Or, as voiced by Tanchuma Miketz, siman 3:
ויוסף ענו בכבל רגלו ברזל באה נפשו (תהלים קה) 
ונתרומם, שנאמר: ויוסף הוא השליט על הארץ.
אמר ליה פרעה: חלום חלמתי. אמר יוסף: בלעדי אלהים יענה וגו', תלה הגדולה בבעליה. 
אמר הקב"ה: אתה לא רצית להתגדל בעצמך, חייך, שעל ידי כך תעלה לגדולה ולמלוכה.
אמר פרעה: חלום חלמתי, כשבא לומר לו את החלום בקש לבודקו, והיה מהפך לו את החלום. אמר ליה: והנה מן היאור עולות שבע פרות. 
אמר ליה יוסף: לא כך ראית, אלא יפות מראה ובריאות בשר. 
אמר ליה: הנה שבע פרות דלות ורעות. 
א"ל: לא כך ראית, אלא רעות מראה ודקות בשר. 
א"ל: הנה שבע שבלים מלאות וטובות. 
א"ל: לא כך ראית, אלא בריאות וטובות. 
א"ל: והנה שבע שבלים צנומות דקות. 
א"ל: לא כך ראית, אלא דקות שדופות קדים. 
התחיל פרעה תמה בעצמו. 
א"ל: אחרי היית כשחלמתי, שנאמר: אחרי הודיע אלהים אותך את כל זאת, הוא שאביו מברכו: בן פורת יוסף (בראשית מט), אל תקרא בן פורת אלא בן הפרות יוסף. 
השיב פרעה: אתה תהיה על ביתי. 
These are, perhaps, weak sorts of variations. (But then, I consider Yishmaelim / Medanim / Medanim as the ones who bought Yosef from the brothers to also be a somewhat weak variation.)

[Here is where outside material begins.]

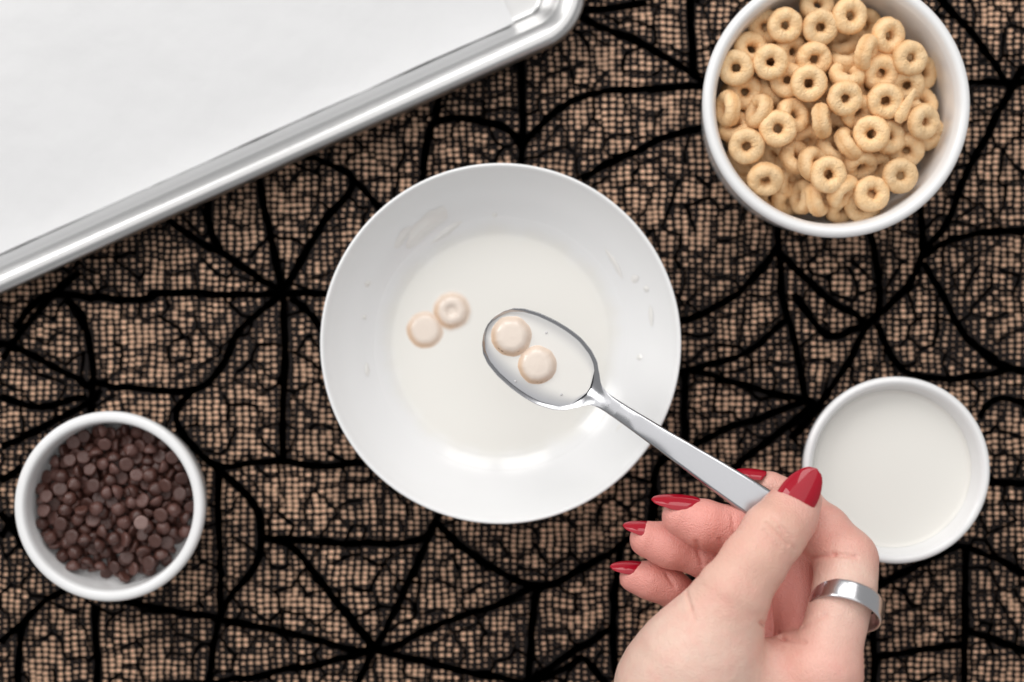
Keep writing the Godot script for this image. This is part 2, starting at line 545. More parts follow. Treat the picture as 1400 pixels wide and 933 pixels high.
func coated_cereal(kind: int) -> MeshInstance3D:
	# a cereal ring soaked in milk: flat rounded top, hole filled, tan showing through low on the sides
	var dim: float = [0.0, 0.6, 0.02, -0.03][kind]
	var size: float = [6.8, 6.7, 7.3, 7.1][kind]
	var high: float = [1.7, 2.0, 2.9, 2.6][kind]
	var prof := spline([Vector2(0, 1.0 - dim), Vector2(0.2, 1.0 - dim * 0.85), Vector2(0.38, 0.985 - dim * 0.25), Vector2(0.55, 0.95), Vector2(0.70, 0.83), Vector2(0.82, 0.63), Vector2(0.92, 0.36), Vector2(1.0, 0.1), Vector2(1.13, -0.06), Vector2(1.34, -0.16)], 5)
	var v := PackedVector3Array()
	var col := PackedColorArray()
	for p in prof:
		for j in 56:
			var a := TAU * j / 56
			var w := 1.0 + 0.05 * noise.get_noise_2d(cos(a) * 1.3 + kind * 9.0, sin(a) * 1.3)
			var r := maxf(p.x, 0.002) * size * w
			var q := Vector3(cos(a) * r, p.y * high * (1.0 + 0.04 * noise.get_noise_2d(cos(a) * r * 0.2 + kind * 5.0, sin(a) * r * 0.2)), sin(a) * r)
			v.append(q * 0.001)
			var low := smoothstep(0.66, 0.95, p.x) * (1.0 - smoothstep(0.97, 1.26, p.x))
			var side := 0.35 + 0.65 * smoothstep(-0.2, 0.9, cos(a - 2.3))
			var c := Color(0.775, 0.675, 0.595).lerp(Color(0.72, 0.50, 0.34), low * side * 0.9)
			c = c.lerp(Color(0.785, 0.775, 0.735), smoothstep(1.0, 1.3, p.x))
			if kind > 0 and p.x > 0.82 and p.x < 1.0 and noise.get_noise_2d(a * 7.0 + kind * 4.0, p.x * 9.0) > 0.45 and cos(a - 1.7) > 0.75:
				c = Color(0.16, 0.07, 0.03)
			col.append(c)
	return piece("soaked_cereal_ring", grid(v, prof.size(), 56, true, false, col), M.coated)


func bowl_parts(o: Node3D, prof: PackedVector2Array, from: int, seg: int) -> void:
	piece("bowl", lathe(prof.slice(0, from + 1), seg), M.porcelain, o)
	piece("foot", lathe(prof.slice(from), seg), M.porcelain, o)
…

Yet, all these are assigned to E.

I looked into it a bit (meaning a few minutes of Googling), and I saw that a similar (but not precisely identical point) was made by Whybray in The Making of the Pentateuch: A Methodological Study, pg 78:

Thus, the doublets he points out are the fact that Yosef has two dreams with the same message; Pharaoh has two dreams with the same message. (Similarly, I would point out, the butler and baker have similar dreams with slight contrasts which lead to opposite messages.) And these are assigned to the same author, J and E, respectively, and it is understood that parallelism from doublets are used by both authors as a technique.